Without the pictures, copy all the entries below exactly.

# Stored records start

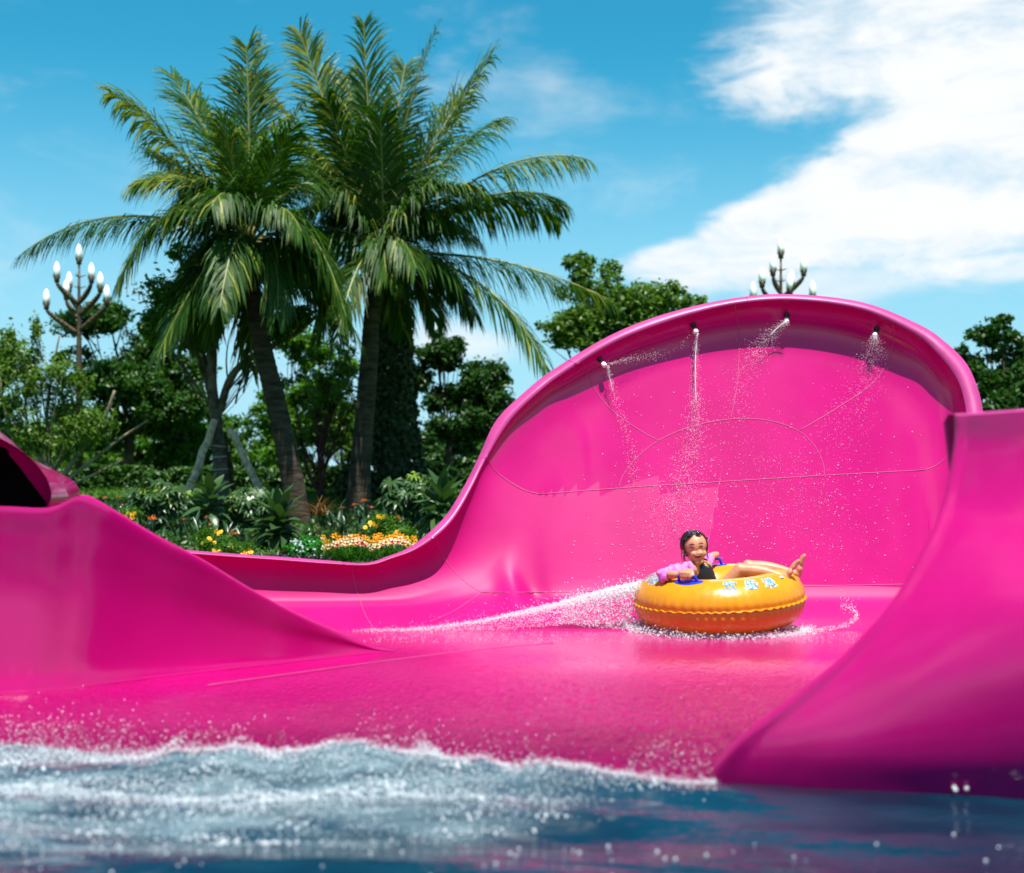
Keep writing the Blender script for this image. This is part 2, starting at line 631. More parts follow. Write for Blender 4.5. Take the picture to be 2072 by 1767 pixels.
SEAMS = {
    'a': [(712, 1141), (716, 1170), (728, 1215), (745, 1255), (768, 1284)],
    'b': [(882, 1086), (890, 1112), (912, 1148), (945, 1180), (975, 1199)],
    'c': [(985, 925), (1000, 950), (1030, 975), (1062, 992), (1092, 1000)],
    'd': [(1092, 1000), (1250, 988), (1456, 975), (1668, 962), (1870, 951)],
    'e': [(975, 1199), (1120, 1198), (1280, 1195), (1450, 1191), (1650, 1186), (1850, 1182)],
    'f': [(1252, 986), (1262, 960), (1290, 925), (1332, 892), (1390, 866), (1450, 852), (1505, 847), (1560, 852), (1615, 872), (1650, 905), (1666, 940), (1668, 962)],
    'g': [(1332, 892), (1290, 868), (1240, 832), (1205, 790), (1180, 735)],
    'h': [(1478, 850), (1490, 790), (1495, 730), (1494, 670), (1487, 617)],
    'i': [(1616, 872), (1690, 828), (1760, 780), (1795, 735), (1808, 690), (1806, 650)],
    'j': [(1456, 975), (1446, 1020), (1436, 1080), (1420, 1192)],
    'k': [(1870, 951), (1890, 944), (1912, 928), (1932, 908)],
    'l': [(975, 1199), (950, 1216), (915, 1238), (870, 1258)],
}
fcx, fcy = proj(GV[GF].mean(1))
pan = np.full(len(GF), 9)
s_ = SEAMS
lowline = [(-3000, 1230), (700, 1235), (870, 1258), (915, 1238), (975, 1199)] + s_['e'][1:] + [(2300, 1180)]
pan[inside(fcx, fcy, lowline + [(2300, 3000), (-3000, 3000)])] = 0
upper = pan == 9
pan[upper & inside(fcx, fcy, [(-3000, 0), (712, 0)] + s_['a'] + [(768, 1300), (-3000, 1300)])] = 1
pan[(fcx < 768) & inside(fcx, fcy, [(-3000, 0), (712, 0)] + s_['a'] + [(768, 1300), (-3000, 1300)])] = 1
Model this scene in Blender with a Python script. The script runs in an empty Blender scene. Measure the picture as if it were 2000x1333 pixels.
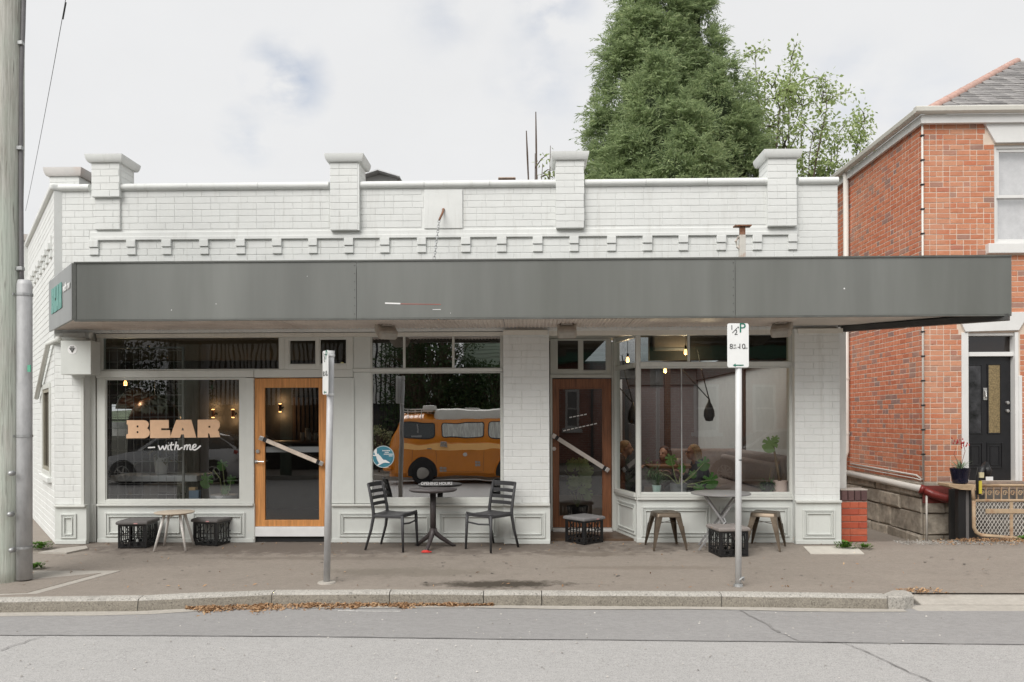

# Stored records end

Solution to this problem ::
Keep writing the Blender script for this image. This is part 2, starting at line 631. More parts follow. Write for Blender 4.5. Take the picture to be 2072 by 1767 pixels.
SEAMS = {
    'a': [(712, 1141), (716, 1170), (728, 1215), (745, 1255), (768, 1284)],
    'b': [(882, 1086), (890, 1112), (912, 1148), (945, 1180), (975, 1199)],
    'c': [(985, 925), (1000, 950), (1030, 975), (1062, 992), (1092, 1000)],
    'd': [(1092, 1000), (1250, 988), (1456, 975), (1668, 962), (1870, 951)],
    'e': [(975, 1199), (1120, 1198), (1280, 1195), (1450, 1191), (1650, 1186), (1850, 1182)],
    'f': [(1252, 986), (1262, 960), (1290, 925), (1332, 892), (1390, 866), (1450, 852), (1505, 847), (1560, 852), (1615, 872), (1650, 905), (1666, 940), (1668, 962)],
    'g': [(1332, 892), (1290, 868), (1240, 832), (1205, 790), (1180, 735)],
    'h': [(1478, 850), (1490, 790), (1495, 730), (1494, 670), (1487, 617)],
    'i': [(1616, 872), (1690, 828), (1760, 780), (1795, 735), (1808, 690), (1806, 650)],
    'j': [(1456, 975), (1446, 1020), (1436, 1080), (1420, 1192)],
    'k': [(1870, 951), (1890, 944), (1912, 928), (1932, 908)],
    'l': [(975, 1199), (950, 1216), (915, 1238), (870, 1258)],
}
fcx, fcy = proj(GV[GF].mean(1))
pan = np.full(len(GF), 9)
s_ = SEAMS
lowline = [(-3000, 1230), (700, 1235), (870, 1258), (915, 1238), (975, 1199)] + s_['e'][1:] + [(2300, 1180)]
pan[inside(fcx, fcy, lowline + [(2300, 3000), (-3000, 3000)])] = 0
upper = pan == 9
pan[upper & inside(fcx, fcy, [(-3000, 0), (712, 0)] + s_['a'] + [(768, 1300), (-3000, 1300)])] = 1
pan[(fcx < 768) & inside(fcx, fcy, [(-3000, 0), (712, 0)] + s_['a'] + [(768, 1300), (-3000, 1300)])] = 1
Model this scene in Blender with a Python script. The script runs in an empty Blender scene. Measure the picture as if it were 2000x1333 pixels.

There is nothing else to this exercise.